Mahkemenin gerekçeli kararında Erol Aksoy’un bazı eserleri Fon’a teslim etmediği gibi teslim ettiklerinin de bazılarının kayıtlardakine uygun olmadığı yerlerine değersiz tablolar getirdiği tespitinde bulunuluyor.
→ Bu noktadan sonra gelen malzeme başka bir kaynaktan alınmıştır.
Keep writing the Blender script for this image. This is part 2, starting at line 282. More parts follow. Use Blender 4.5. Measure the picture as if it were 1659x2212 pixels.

Bu durum kararda şöyle ifade edildi: “Her ne kadar bankanın fona devir tarihinden sonra Erol Aksoy’un 16.04.2001-24.04.2001 ve 04.05.2001 tarihlerinde bankaya bir kısım tabloları teslim ettiği belirlenmişse de bunların 16 adedinin ekspertiz değerlerinin çok düşük olduğu, banka muhasebe kayıtlarında yer almadığı, teslim edilen bazı tabloların bankaca satın alınan eserler olmayıp, onun yerine konan değer biçilemeyen eserler olduğu bazılarının da kayıtlardakine uygun olmayan tablolar olduğu yapılan incelemeler neticesinde ortaya çıkmıştır.”
Karar metninde bu durumun 4389 sayılı Bankalar Kanunu’nun 22. maddesinin 3. fıkrasında düzenlenen zimmet suçunu oluşturduğuna da işaret edilirken 409 adet tablonun aktifleştirme değerinin 8.1 milyon dolar, 322 adet tablonun alınış tarihi değerinin 5.2 milyon dolar, 104 adet antika sanat eserinin 4.2 milyon dolar ve sayımda sonradan ortaya çıkan 26 adet antika sanat eserine de 88 bin 200 dolar değer biçildiği ifade edildi.
İKTİSAT ÖDEMİŞ FATURA AKSOY ADINA KESİLMİŞ
TMSF’nin el koyduğu eserler arasında daha sonradan 5 milyon dolara satışa çıkarılan Osman Hamdi Bey’in “Kaplumbağa Terbiyecisi” eseri, Antoine de Favray’a ait “A View of Constantinople” gibi ünlü tablolar da bulunuyordu. Favray’a ait tablo ile ilgili önemli bir iddia da karar metnine yansıdı. İşte o iddia: “Banka tarafından Christies’den 14 Şubat 1996 tarihindeki müzayedede satın alınan Antoine de Favray’a ait ‘A View of Constantinople’ adlı tablo için bankaca firmaya 607 bin 500 dolar ödendiği halde, tablonun faturasının sanık Erol Aksoy adına düzenlendiğinin tespit edilmesi de sanığın suç kastının varlığını göstermektedir.”